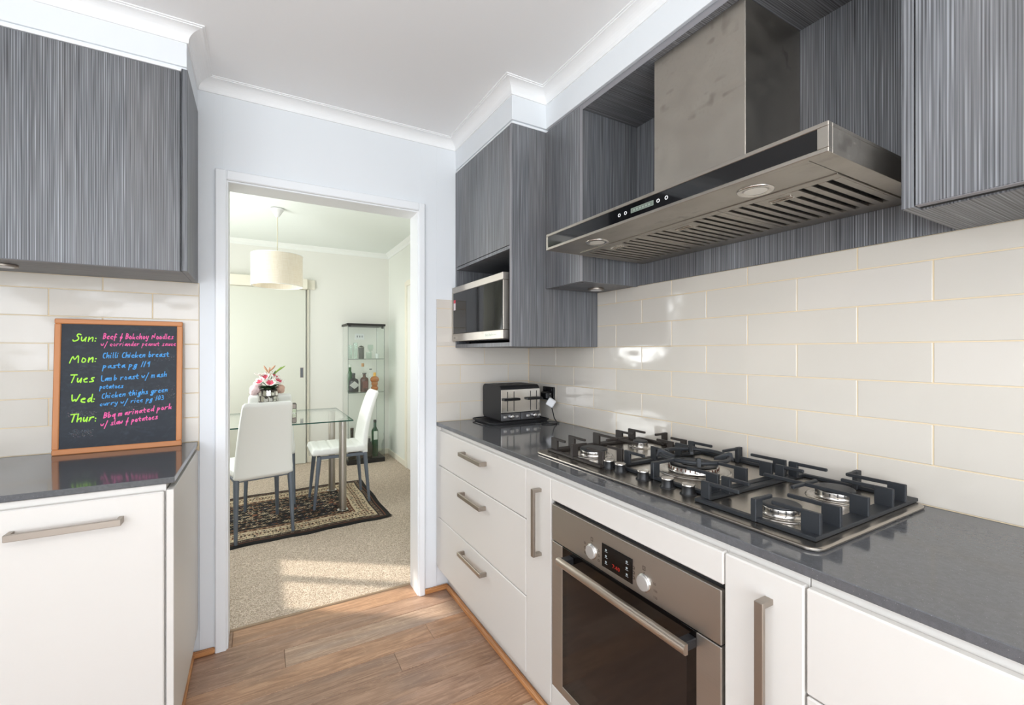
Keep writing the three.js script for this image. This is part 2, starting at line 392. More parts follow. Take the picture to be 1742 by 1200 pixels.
{ // opal light panel on the kitchen ceiling, behind the camera
  const t = thing('ceiling_light', 'white framed opal light panel on the kitchen ceiling', 'ceiling light', [-1.6, 2.39, 2.95]);
  part(t, 'frame', [cbox(-2.22, -.98, 2.392, 2.4195, 2.63, 2.652), cbox(-2.22, -.98, 2.392, 2.4195, 3.248, 3.27), cbox(-2.22, -2.198, 2.392, 2.4195, 2.652, 3.248), cbox(-1.002, -.98, 2.392, 2.4195, 2.652, 3.248)], M.trim);
  part(t, 'diffuser', cbox(-2.198, -1.002, 2.396, 2.4, 2.652, 3.248), S({ color: '#f4f4f0', emissive: '#fff6ea', emissiveIntensity: 1.2, roughness: .5 }));
}

// ------------------------------------------------------------------ joinery helpers
const pull = (x, y0, y1, z0, z1, long) => { // flat bar pull standing off a face that looks to -x
  const f = x, b = x - .034, q = b + .0085;
  return long === 'z' ? [cbox(b, b + .009, y0, y1, z0, z1, .0012), cbox(q, f, y0 + .0004, y1 - .0004, z0 + .0004, z0 + .011, .0006), cbox(q, f, y0 + .0004, y1 - .0004, z1 - .011, z1 - .0004, .0006)]
    : [cbox(b, b + .009, y0, y1, z0, z1, .0012), cbox(q, f, y0 + .0004, y0 + .011, z0 + .0004, z1 - .0004, .0006), cbox(q, f, y1 - .011, y1 - .0004, z0 + .0004, z1 - .0004, .0006)];
};
const F = -.59, FB = -.572, YB = .1375, YT = .865, G = .0014;

// ------------------------------------------------------------------ right-hand base run
{
  const a = thing('drawer_cabinet', 'white three-drawer base cabinet beside the doorway, under the toaster', 'cabinet', [-.3, 0, .49]);
  part(a, 'carcass', [cbox(FB, -.02, YB, .88, .002, .929), cbox(-.583, FB, YB, .88, .002, .044)], M.white);
  for (const [y0, y1, hy, z0, z1] of [[.683, YT, .8105, .39, .6186], [.41, .683, .6245, .383, .611], [YB, .41, .3535, .3797, .6186]]) {
    const d = part(a, 'drawer', cbox(F, FB, y0 + G, y1 - G, .046 + G, .9285 - G, .003), M.white);
    part(d, 'handle', pull(F, hy - .0088, hy + .0088, z0, z1, 'z'), M.handle, 'brushed metal bar handle');
  }
  const n1 = thing('narrow_cabinet', 'narrow white pull-out cabinet left of the oven with upright bar handle', 'cabinet', [-.3, 0, 1.006]);
  part(n1, 'carcass', cbox(FB, -.02, YB, .88, .93, 1.083), M.white);
  const nd = part(n1, 'door', cbox(F, FB, YB, YT, .9285 + G, 1.083 - G, .003), M.white);
  part(nd, 'handle', pull(F, .594, .8185, 1.0125, 1.0295, 'y'), M.handle, 'brushed metal bar handle');
  copy(n1, 'narrow white pull-out cabinet right of the oven with upright bar handle', [-.3, 0, 1.006 + .7676]);
  const o = thing('oven_housing', 'white panels of the cabinet that frames the built-in oven', 'cabinet', [-.3, 0, 1.39]);
  part(o, 'carcass', [cbox(FB, -.02, YB, .2, 1.085, 1.697), cbox(FB, -.02, .8, .88, 1.085, 1.697), cbox(-.565, -.02, .2, .8, 1.085, 1.0915), cbox(-.565, -.02, .2, .8, 1.6955, 1.697)], M.white);
  part(o, 'panel', cbox(F, FB, .7975, YT, 1.083 + G, 1.697 - G, .003), M.white);
  part(o, 'panel', cbox(F, FB, YB, .2035, 1.083 + G, 1.697 - G, .003), M.white);
  const b = thing('drawer_cabinet', 'wide white drawer cabinet at the near end, right of the hob', 'cabinet', [-.3, 0, 2.35]);
  part(b, 'carcass', cbox(FB, -.02, YB, .88, 1.852, 2.86), M.white);
  part(b, 'drawer', cbox(F, FB, .68 + G, YT, 1.851 + G, 2.86, .003), M.white);
  part(b, 'drawer', cbox(F, FB, .41, .68 - G, 1.851 + G, 2.86, .003), M.white);
  part(b, 'drawer', cbox(F, FB, YB, .41 - 2 * G, 1.851 + G, 2.86, .003), M.white);
  solo('kickboard', 'white recessed kickboard along the foot of the right-hand cabinets', 'kickboard', cbox(-.516, -.5, 0, .137, .001, 3.6), M.white, [-.508, 0, 1.8]);
  solo('worktop', 'long dark grey stone worktop carrying the toaster and the hob', 'worktop', cbox(-.583, -.001, .8815, .9, .001, 3.6, .0015), M.stone, [-.29, .8815, 1.8]);
}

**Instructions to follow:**
With the pictures left out, transcribe the material exactly.

**Task answer:**
Keep writing the three.js script for this image. This is part 2, starting at line 392. More parts follow. Take the picture to be 1742 by 1200 pixels.
{ // opal light panel on the kitchen ceiling, behind the camera
  const t = thing('ceiling_light', 'white framed opal light panel on the kitchen ceiling', 'ceiling light', [-1.6, 2.39, 2.95]);
  part(t, 'frame', [cbox(-2.22, -.98, 2.392, 2.4195, 2.63, 2.652), cbox(-2.22, -.98, 2.392, 2.4195, 3.248, 3.27), cbox(-2.22, -2.198, 2.392, 2.4195, 2.652, 3.248), cbox(-1.002, -.98, 2.392, 2.4195, 2.652, 3.248)], M.trim);
  part(t, 'diffuser', cbox(-2.198, -1.002, 2.396, 2.4, 2.652, 3.248), S({ color: '#f4f4f0', emissive: '#fff6ea', emissiveIntensity: 1.2, roughness: .5 }));
}

// ------------------------------------------------------------------ joinery helpers
const pull = (x, y0, y1, z0, z1, long) => { // flat bar pull standing off a face that looks to -x
  const f = x, b = x - .034, q = b + .0085;
  return long === 'z' ? [cbox(b, b + .009, y0, y1, z0, z1, .0012), cbox(q, f, y0 + .0004, y1 - .0004, z0 + .0004, z0 + .011, .0006), cbox(q, f, y0 + .0004, y1 - .0004, z1 - .011, z1 - .0004, .0006)]
    : [cbox(b, b + .009, y0, y1, z0, z1, .0012), cbox(q, f, y0 + .0004, y0 + .011, z0 + .0004, z1 - .0004, .0006), cbox(q, f, y1 - .011, y1 - .0004, z0 + .0004, z1 - .0004, .0006)];
};
const F = -.59, FB = -.572, YB = .1375, YT = .865, G = .0014;

// ------------------------------------------------------------------ right-hand base run
{
  const a = thing('drawer_cabinet', 'white three-drawer base cabinet beside the doorway, under the toaster', 'cabinet', [-.3, 0, .49]);
  part(a, 'carcass', [cbox(FB, -.02, YB, .88, .002, .929), cbox(-.583, FB, YB, .88, .002, .044)], M.white);
  for (const [y0, y1, hy, z0, z1] of [[.683, YT, .8105, .39, .6186], [.41, .683, .6245, .383, .611], [YB, .41, .3535, .3797, .6186]]) {
    const d = part(a, 'drawer', cbox(F, FB, y0 + G, y1 - G, .046 + G, .9285 - G, .003), M.white);
    part(d, 'handle', pull(F, hy - .0088, hy + .0088, z0, z1, 'z'), M.handle, 'brushed metal bar handle');
  }
  const n1 = thing('narrow_cabinet', 'narrow white pull-out cabinet left of the oven with upright bar handle', 'cabinet', [-.3, 0, 1.006]);
  part(n1, 'carcass', cbox(FB, -.02, YB, .88, .93, 1.083), M.white);
  const nd = part(n1, 'door', cbox(F, FB, YB, YT, .9285 + G, 1.083 - G, .003), M.white);
  part(nd, 'handle', pull(F, .594, .8185, 1.0125, 1.0295, 'y'), M.handle, 'brushed metal bar handle');
  copy(n1, 'narrow white pull-out cabinet right of the oven with upright bar handle', [-.3, 0, 1.006 + .7676]);
  const o = thing('oven_housing', 'white panels of the cabinet that frames the built-in oven', 'cabinet', [-.3, 0, 1.39]);
  part(o, 'carcass', [cbox(FB, -.02, YB, .2, 1.085, 1.697), cbox(FB, -.02, .8, .88, 1.085, 1.697), cbox(-.565, -.02, .2, .8, 1.085, 1.0915), cbox(-.565, -.02, .2, .8, 1.6955, 1.697)], M.white);
  part(o, 'panel', cbox(F, FB, .7975, YT, 1.083 + G, 1.697 - G, .003), M.white);
  part(o, 'panel', cbox(F, FB, YB, .2035, 1.083 + G, 1.697 - G, .003), M.white);
  const b = thing('drawer_cabinet', 'wide white drawer cabinet at the near end, right of the hob', 'cabinet', [-.3, 0, 2.35]);
  part(b, 'carcass', cbox(FB, -.02, YB, .88, 1.852, 2.86), M.white);
  part(b, 'drawer', cbox(F, FB, .68 + G, YT, 1.851 + G, 2.86, .003), M.white);
  part(b, 'drawer', cbox(F, FB, .41, .68 - G, 1.851 + G, 2.86, .003), M.white);
  part(b, 'drawer', cbox(F, FB, YB, .41 - 2 * G, 1.851 + G, 2.86, .003), M.white);
  solo('kickboard', 'white recessed kickboard along the foot of the right-hand cabinets', 'kickboard', cbox(-.516, -.5, 0, .137, .001, 3.6), M.white, [-.508, 0, 1.8]);
  solo('worktop', 'long dark grey stone worktop carrying the toaster and the hob', 'worktop', cbox(-.583, -.001, .8815, .9, .001, 3.6, .0015), M.stone, [-.29, .8815, 1.8]);
}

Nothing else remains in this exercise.